_Problem to solve_.
Return the material exactly, first line through the line containing "sc.view_settings.exposure = 0", and nothing more. Pictures stay out.

##### Data shown #####

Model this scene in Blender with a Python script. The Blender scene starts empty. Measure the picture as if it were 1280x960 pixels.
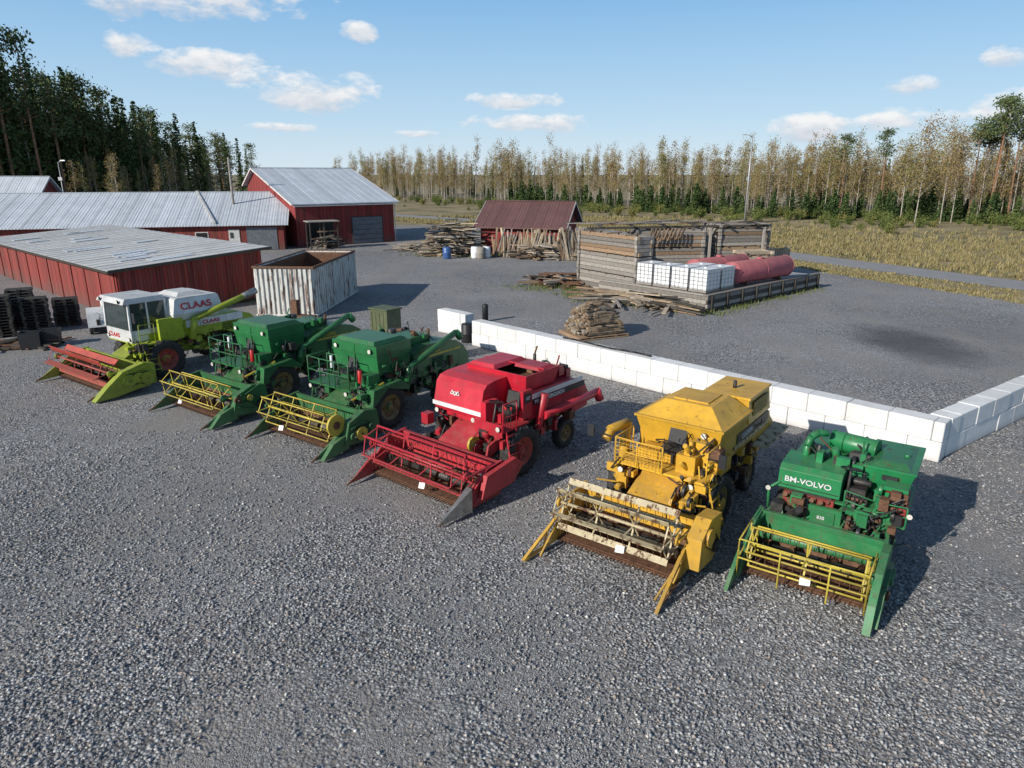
import bpy, math, random, bmesh
import numpy as np
from mathutils import Vector, Matrix
R = random.Random(7)
U = R.uniform
sc = bpy.context.scene
col = sc.collection
sc.view_settings.view_transform = 'Standard'
sc.view_settings.look = 'None'
sc.view_settings.exposure = 0

# ---------------------------------------------------------------- materials
def newmat(name):
    m = bpy.data.materials.new(name); m.use_nodes = True
    nt = m.node_tree; nt.nodes.clear()
    out = nt.nodes.new('ShaderNodeOutputMaterial')
    b = nt.nodes.new('ShaderNodeBsdfPrincipled')
    nt.links.new(b.outputs[0], out.inputs[0])
    return m, nt, b, out
def N(nt, t, **k):
    n = nt.nodes.new(t)
    for a, v in k.items(): setattr(n, a, v)
    return n
def noise(nt, vec, scale, detail=4, rough=.6):
    n = N(nt, 'ShaderNodeTexNoise'); n.inputs['Scale'].default_value = scale
    n.inputs['Detail'].default_value = min(detail, 5); n.inputs['Roughness'].default_value = rough
    nt.links.new(vec, n.inputs['Vector']); return n.outputs[0]
def ramp(nt, fac, stops):
    r = N(nt, 'ShaderNodeValToRGB'); cr = r.color_ramp
    while len(cr.elements) < len(stops): cr.elements.new(.5)
    for e, (p, c) in zip(cr.elements, stops):
        e.position = p; e.color = (c, c, c, 1) if isinstance(c, (int, float)) else (*c[:3], 1)
    nt.links.new(fac, r.inputs[0]); return r.outputs[0]
def mixc(nt, fac, a, b, mode='MIX'):
    m = N(nt, 'ShaderNodeMix', data_type='RGBA', blend_type=mode)
    for s, v in ((0, fac), (6, a), (7, b)):
        if hasattr(v, 'links'): nt.links.new(v, m.inputs[s])
        elif s == 0: m.inputs[0].default_value = v
        else: m.inputs[s].default_value = (*v[:3], 1)
    return m.outputs[2]
def mth(nt, op, a, b=0., c=None, clamp=False):
    m = N(nt, 'ShaderNodeMath', operation=op); m.use_clamp = clamp
    for i, v in enumerate((a, b, c)):
        if v is None: continue
        if hasattr(v, 'links'): nt.links.new(v, m.inputs[i])
        else: m.inputs[i].default_value = v
    return m.outputs[0]
def bump(nt, b, h, strength=.3, dist=.02):
    n = N(nt, 'ShaderNodeBump'); n.inputs['Strength'].default_value = strength
    n.inputs['Distance'].default_value = dist
    nt.links.new(h, n.inputs['Height']); nt.links.new(n.outputs[0], b.inputs['Normal'])
def objco(nt): return N(nt, 'ShaderNodeTexCoord').outputs['Object']

def paint(name, c, rough=.4, rust=.5, dust=.35, metal=0.):
    m, nt, b, o = newmat(name); v = objco(nt)
    geo = N(nt, 'ShaderNodeNewGeometry')
    sep = N(nt, 'ShaderNodeSeparateXYZ'); nt.links.new(geo.outputs['Normal'], sep.inputs[0])
    sp = N(nt, 'ShaderNodeSeparateXYZ'); nt.links.new(geo.outputs['Position'], sp.inputs[0])
    n1 = noise(nt, v, 1.7, 4)
    fade = ramp(nt, n1, [(.3, [x*.72 for x in c]), (.6, c), (.8, [min(1, x*1.12+.02) for x in c])])
    fade = mixc(nt, 1., fade, ramp(nt, geo.outputs['Random Per Island'], [(0, .78), (1, 1.12)]), 'MULTIPLY')
    up = mth(nt, 'MULTIPLY', mth(nt, 'MAXIMUM', sep.outputs[2], 0.), dust*.6)
    low = ramp(nt, mth(nt, 'DIVIDE', sp.outputs[2], 1.6), [(0, .9), (1, .08)])
    n2 = noise(nt, v, 6, 5, .75)
    dm = mth(nt, 'MULTIPLY', mth(nt, 'ADD', up, mth(nt, 'MULTIPLY', low, dust*1.2)), ramp(nt, n2, [(.35, .2), (.65, 1)]), clamp=True)
    c1 = mixc(nt, dm, fade, (.22, .175, .125))
    mp = N(nt, 'ShaderNodeMapping'); mp.inputs['Scale'].default_value = (1, 1, .45); nt.links.new(v, mp.inputs[0])
    n3 = noise(nt, mp.outputs[0], 5.3, 5, .8)
    rm = ramp(nt, n3, [(.64-.12*rust, 0), (.70-.12*rust, 1)])
    rm = mth(nt, 'MULTIPLY', rm, min(1, .5+.5*rust))
    c2 = mixc(nt, rm, c1, (.10, .045, .022))
    nt.links.new(c2, b.inputs['Base Color'])
    rr = mth(nt, 'ADD', mth(nt, 'MULTIPLY', dm, .4), mth(nt, 'ADD', mth(nt, 'MULTIPLY', rm, .35), rough), clamp=True)
    nt.links.new(rr, b.inputs['Roughness']); b.inputs['Metallic'].default_value = metal
    bump(nt, b, mth(nt, 'ADD', n1, mth(nt, 'MULTIPLY', n2, .15)), .3, .03)
    return m
def simple(name, c, rough=.6, metal=0., var=.35, scale=3., bs=.2):
    m, nt, b, o = newmat(name); v = objco(nt)
    n = noise(nt, v, scale, 4, .7)
    nt.links.new(ramp(nt, n, [(.3, [x*(1-var) for x in c]), (.7, [min(1, x*(1+var*.6)) for x in c])]), b.inputs['Base Color'])
    b.inputs['Roughness'].default_value = rough; b.inputs['Metallic'].default_value = metal
    bump(nt, b, n, bs, .02)
    return m
RED = paint('red_paint', (.52, .014, .035), .38, .35, .35)
RED2 = paint('faded_red_paint', (.45, .05, .03), .5, .5, .4)
YEL = paint('yellow_paint', (.70, .39, .03), .42, .4, .35)
CREAM = paint('cream_paint', (.58, .48, .28), .5, 1.0, .4)
GRN = paint('green_paint', (.016, .15, .045), .34, .35, .35)
GRN2 = paint('bright_green_paint', (.012, .20, .065), .36, .45, .35)
LIME = paint('lime_paint', (.34, .42, .025), .42, .3, .3)
REELY = paint('reel_yellow_paint', (.60, .47, .05), .45, .6, .3)
RIMD = paint('dusty_rim_paint', (.30, .20, .04), .6, .9, .8)
WHT = paint('white_paint', (.76, .76, .74), .4, .2, .35)
BLK = simple('black_paint', (.02, .02, .022), .5)
RUST = simple('rusty_steel', (.15, .072, .038), .8, .1, .6, 9)
DSTEEL = simple('dark_steel', (.07, .065, .06), .55, .6, .5, 8)
STEEL = simple('worn_steel', (.38, .37, .35), .4, .8, .4, 6)
TYRE = simple('tyre_rubber', (.04, .038, .035), .85, 0, .5, 6)
SEAT = simple('seat_vinyl', (.03, .03, .03), .6)
REDTXT = simple('red_lettering', (.55, .02, .02), .5)
LAMPG = simple('lamp_glass', (.65, .62, .55), .15)
ENGR = paint('engine_red', (.35, .03, .025), .5, .8, .5)
PAPER = simple('paper_white', (.8, .8, .8), .7, 0, .05)
m, nt, b, o = newmat('cab_glass'); b.inputs['Base Color'].default_value = (.05, .07, .07, 1)
b.inputs['Roughness'].default_value = .06; b.inputs['Specular IOR Level'].default_value = .8; b.inputs['Alpha'].default_value = .5
GLASS = m

def wood(name, c, scale=1., var=.5):
    m, nt, b, o = newmat(name); v = objco(nt)
    geo = N(nt, 'ShaderNodeNewGeometry')
    n = noise(nt, v, 5*scale, 5, .75)
    c1 = ramp(nt, geo.outputs['Random Per Island'], [(0, [x*(1-var) for x in c]), (.5, c), (1, [min(1, x*(1+var)) for x in c])])
    c2 = mixc(nt, 1., c1, ramp(nt, n, [(.25, .55), (.75, 1.15)]), 'MULTIPLY')
    nt.links.new(c2, b.inputs['Base Color']); b.inputs['Roughness'].default_value = .85
    bump(nt, b, n, .4, .02); return m
GREYWOOD = wood('weathered_wood', (.29, .26, .225), 1., .35)
BROWNWOOD = wood('brown_wood', (.25, .165, .10))
PALEWOOD = wood('pale_wood', (.42, .34, .24))
TANWOOD = wood('tan_wood', (.27, .20, .13), 1., .45)
DARKWOOD = wood('dark_wood', (.065, .055, .045))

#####

_Worked solution_.
Model this scene in Blender with a Python script. The Blender scene starts empty. Measure the picture as if it were 1280x960 pixels.
import bpy, math, random, bmesh
import numpy as np
from mathutils import Vector, Matrix
R = random.Random(7)
U = R.uniform
sc = bpy.context.scene
col = sc.collection
sc.view_settings.view_transform = 'Standard'
sc.view_settings.look = 'None'
sc.view_settings.exposure = 0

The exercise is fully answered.